**TASK DESCRIPTION:**
Tally how many lines hold the string "scene". Your reply should be that number alone.

**MATERIAL:**
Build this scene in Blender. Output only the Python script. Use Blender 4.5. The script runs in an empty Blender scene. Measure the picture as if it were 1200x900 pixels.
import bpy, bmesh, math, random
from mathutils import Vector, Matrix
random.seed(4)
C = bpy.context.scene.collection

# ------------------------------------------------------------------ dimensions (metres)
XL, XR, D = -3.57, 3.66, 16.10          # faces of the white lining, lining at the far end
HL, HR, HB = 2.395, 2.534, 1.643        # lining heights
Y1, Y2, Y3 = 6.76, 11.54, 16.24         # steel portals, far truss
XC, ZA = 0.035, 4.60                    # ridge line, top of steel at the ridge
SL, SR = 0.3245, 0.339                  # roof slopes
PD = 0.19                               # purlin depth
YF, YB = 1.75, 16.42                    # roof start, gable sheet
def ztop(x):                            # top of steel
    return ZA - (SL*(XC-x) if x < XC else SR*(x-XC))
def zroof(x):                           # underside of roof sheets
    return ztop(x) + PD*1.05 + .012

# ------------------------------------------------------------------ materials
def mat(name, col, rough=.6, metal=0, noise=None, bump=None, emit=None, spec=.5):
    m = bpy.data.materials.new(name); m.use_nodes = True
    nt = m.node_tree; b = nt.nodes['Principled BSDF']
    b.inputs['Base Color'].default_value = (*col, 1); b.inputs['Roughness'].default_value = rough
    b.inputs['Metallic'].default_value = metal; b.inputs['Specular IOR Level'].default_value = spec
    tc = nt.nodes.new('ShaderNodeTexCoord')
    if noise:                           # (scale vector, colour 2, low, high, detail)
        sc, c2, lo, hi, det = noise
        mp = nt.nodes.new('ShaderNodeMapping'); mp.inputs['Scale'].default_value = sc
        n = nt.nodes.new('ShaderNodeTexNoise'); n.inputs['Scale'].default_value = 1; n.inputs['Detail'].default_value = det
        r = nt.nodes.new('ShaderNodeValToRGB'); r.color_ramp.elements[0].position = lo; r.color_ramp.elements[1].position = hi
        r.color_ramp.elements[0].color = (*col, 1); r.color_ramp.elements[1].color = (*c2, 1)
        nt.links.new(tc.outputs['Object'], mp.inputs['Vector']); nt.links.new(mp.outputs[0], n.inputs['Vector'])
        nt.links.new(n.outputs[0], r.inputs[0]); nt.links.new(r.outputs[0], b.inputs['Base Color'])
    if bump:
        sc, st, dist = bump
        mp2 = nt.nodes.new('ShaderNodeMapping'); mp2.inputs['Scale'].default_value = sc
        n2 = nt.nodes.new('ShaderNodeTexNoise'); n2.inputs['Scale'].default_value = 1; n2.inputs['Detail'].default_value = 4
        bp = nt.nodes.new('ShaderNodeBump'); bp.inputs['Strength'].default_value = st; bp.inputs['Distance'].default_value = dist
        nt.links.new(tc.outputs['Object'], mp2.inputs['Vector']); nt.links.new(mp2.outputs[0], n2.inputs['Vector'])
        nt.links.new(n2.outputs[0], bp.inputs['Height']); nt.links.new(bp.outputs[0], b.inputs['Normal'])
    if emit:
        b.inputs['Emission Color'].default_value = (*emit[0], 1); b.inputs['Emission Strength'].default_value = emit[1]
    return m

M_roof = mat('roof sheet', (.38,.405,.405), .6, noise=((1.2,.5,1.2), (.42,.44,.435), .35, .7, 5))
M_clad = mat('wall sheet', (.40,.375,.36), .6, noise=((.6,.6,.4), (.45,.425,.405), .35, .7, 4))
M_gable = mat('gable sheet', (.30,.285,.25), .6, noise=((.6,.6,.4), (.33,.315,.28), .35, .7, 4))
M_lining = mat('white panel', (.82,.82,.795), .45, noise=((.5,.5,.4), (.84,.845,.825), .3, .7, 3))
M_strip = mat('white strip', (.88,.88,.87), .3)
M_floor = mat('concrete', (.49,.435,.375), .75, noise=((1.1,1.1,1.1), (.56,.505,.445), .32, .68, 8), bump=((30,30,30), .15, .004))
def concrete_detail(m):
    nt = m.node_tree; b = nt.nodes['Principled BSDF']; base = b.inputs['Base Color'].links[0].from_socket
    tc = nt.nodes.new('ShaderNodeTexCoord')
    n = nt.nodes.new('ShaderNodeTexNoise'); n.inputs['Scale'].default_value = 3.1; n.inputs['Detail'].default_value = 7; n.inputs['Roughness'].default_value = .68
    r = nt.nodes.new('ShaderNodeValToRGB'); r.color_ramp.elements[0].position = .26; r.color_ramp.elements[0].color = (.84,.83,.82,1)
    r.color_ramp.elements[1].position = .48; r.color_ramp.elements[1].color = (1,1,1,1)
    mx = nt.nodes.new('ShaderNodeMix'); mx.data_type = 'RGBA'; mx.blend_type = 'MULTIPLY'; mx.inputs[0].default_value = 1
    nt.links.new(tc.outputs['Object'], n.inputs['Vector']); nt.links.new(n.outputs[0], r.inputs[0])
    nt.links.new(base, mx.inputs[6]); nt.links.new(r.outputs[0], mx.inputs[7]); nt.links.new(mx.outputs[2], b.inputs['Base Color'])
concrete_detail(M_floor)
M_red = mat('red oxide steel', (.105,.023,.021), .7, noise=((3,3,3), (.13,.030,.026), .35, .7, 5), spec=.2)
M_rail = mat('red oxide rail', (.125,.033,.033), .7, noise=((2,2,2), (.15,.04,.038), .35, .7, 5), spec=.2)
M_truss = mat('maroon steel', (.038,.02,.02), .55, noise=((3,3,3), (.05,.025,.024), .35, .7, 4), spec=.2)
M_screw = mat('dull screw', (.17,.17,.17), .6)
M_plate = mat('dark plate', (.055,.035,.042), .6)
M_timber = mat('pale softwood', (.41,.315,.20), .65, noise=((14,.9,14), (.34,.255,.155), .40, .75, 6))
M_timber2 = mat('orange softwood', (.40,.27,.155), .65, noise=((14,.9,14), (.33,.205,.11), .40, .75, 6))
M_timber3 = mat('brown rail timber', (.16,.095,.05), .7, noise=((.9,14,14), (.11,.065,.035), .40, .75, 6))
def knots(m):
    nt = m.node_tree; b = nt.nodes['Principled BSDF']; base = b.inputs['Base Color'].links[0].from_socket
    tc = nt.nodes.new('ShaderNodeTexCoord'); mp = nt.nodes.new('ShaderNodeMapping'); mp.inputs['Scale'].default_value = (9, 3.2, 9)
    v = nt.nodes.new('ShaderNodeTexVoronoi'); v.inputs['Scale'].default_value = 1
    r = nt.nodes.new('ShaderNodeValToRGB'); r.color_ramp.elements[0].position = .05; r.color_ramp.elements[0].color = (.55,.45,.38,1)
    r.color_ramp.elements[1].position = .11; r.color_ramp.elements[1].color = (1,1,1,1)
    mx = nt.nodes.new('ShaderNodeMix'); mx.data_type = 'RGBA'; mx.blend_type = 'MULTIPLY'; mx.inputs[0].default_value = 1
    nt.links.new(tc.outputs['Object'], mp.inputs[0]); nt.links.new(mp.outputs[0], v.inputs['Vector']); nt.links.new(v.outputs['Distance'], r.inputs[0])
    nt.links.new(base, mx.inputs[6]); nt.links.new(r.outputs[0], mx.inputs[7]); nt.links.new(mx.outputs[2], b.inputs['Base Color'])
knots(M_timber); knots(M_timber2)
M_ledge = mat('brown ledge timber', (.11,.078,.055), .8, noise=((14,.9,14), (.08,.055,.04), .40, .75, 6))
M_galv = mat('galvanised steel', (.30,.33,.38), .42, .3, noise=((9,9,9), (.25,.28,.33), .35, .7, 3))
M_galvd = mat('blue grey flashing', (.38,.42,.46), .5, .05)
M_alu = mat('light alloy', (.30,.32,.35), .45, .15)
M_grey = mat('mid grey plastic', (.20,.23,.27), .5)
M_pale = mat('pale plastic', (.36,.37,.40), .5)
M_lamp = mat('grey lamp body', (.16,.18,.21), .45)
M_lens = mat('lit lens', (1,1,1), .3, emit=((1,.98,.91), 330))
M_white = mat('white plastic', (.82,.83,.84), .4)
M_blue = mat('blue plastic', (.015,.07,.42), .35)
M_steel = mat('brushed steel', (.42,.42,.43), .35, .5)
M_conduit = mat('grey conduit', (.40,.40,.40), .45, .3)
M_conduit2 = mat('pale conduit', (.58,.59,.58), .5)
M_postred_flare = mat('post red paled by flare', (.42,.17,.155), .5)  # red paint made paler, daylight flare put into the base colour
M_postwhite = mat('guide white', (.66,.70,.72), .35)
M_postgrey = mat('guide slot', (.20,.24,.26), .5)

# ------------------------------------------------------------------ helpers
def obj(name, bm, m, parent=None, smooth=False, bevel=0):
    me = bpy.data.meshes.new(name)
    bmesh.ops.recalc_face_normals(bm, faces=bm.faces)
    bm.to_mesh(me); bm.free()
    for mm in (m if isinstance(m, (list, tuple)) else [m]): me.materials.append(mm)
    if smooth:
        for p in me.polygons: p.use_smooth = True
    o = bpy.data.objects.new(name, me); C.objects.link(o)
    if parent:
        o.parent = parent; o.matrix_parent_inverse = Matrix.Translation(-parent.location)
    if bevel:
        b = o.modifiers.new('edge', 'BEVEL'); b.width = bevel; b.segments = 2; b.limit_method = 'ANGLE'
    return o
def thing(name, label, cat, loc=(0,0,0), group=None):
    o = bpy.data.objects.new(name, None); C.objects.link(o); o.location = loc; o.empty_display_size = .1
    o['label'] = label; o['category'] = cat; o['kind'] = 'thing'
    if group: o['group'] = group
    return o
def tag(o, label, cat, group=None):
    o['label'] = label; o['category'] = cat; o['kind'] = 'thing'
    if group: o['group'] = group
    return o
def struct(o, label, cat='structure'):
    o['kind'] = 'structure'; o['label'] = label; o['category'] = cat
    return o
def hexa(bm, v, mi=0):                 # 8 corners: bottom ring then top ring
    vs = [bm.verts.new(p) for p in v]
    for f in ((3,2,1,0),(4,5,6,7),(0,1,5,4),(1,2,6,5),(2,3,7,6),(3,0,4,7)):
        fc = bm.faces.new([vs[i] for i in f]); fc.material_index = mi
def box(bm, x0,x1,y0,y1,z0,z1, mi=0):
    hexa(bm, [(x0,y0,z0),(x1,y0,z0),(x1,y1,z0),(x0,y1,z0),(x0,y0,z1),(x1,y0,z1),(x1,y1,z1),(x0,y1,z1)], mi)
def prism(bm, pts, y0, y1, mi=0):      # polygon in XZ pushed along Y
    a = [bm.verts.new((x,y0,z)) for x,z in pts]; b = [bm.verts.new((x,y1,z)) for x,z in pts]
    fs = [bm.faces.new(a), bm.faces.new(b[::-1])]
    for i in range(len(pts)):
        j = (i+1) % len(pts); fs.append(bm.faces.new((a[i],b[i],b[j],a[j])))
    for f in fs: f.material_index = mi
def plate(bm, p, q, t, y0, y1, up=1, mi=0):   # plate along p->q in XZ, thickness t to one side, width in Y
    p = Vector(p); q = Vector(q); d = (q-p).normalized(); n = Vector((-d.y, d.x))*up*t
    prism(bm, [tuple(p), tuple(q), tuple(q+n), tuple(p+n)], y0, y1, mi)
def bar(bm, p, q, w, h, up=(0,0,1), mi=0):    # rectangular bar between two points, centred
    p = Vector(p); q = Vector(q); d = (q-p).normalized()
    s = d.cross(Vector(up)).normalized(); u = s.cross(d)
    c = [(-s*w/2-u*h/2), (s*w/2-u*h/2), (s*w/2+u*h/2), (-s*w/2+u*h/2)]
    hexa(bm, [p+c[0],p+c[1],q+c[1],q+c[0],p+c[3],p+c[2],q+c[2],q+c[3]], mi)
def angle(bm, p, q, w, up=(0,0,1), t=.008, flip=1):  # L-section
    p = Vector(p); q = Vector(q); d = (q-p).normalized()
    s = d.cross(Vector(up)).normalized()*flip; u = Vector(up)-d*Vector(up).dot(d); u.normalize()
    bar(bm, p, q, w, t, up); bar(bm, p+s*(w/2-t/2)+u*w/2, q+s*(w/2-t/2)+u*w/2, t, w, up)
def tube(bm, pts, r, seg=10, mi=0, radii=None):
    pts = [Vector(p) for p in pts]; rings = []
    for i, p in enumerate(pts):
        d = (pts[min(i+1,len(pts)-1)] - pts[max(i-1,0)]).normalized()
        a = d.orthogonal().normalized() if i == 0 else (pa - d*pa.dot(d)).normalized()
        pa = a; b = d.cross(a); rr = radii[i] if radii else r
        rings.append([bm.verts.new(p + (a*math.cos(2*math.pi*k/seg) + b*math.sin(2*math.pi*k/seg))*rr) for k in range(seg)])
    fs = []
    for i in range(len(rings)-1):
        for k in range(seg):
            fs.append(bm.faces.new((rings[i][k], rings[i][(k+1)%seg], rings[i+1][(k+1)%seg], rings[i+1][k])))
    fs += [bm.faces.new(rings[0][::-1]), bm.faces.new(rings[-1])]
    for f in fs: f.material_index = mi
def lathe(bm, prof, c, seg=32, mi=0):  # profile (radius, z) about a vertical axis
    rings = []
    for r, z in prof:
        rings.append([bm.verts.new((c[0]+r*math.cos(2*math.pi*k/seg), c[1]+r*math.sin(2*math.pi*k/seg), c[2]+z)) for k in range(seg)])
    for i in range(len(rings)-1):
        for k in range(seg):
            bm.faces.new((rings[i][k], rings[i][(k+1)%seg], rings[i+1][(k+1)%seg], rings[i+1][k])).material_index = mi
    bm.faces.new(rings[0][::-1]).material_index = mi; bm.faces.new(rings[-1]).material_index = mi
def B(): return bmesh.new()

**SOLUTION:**
2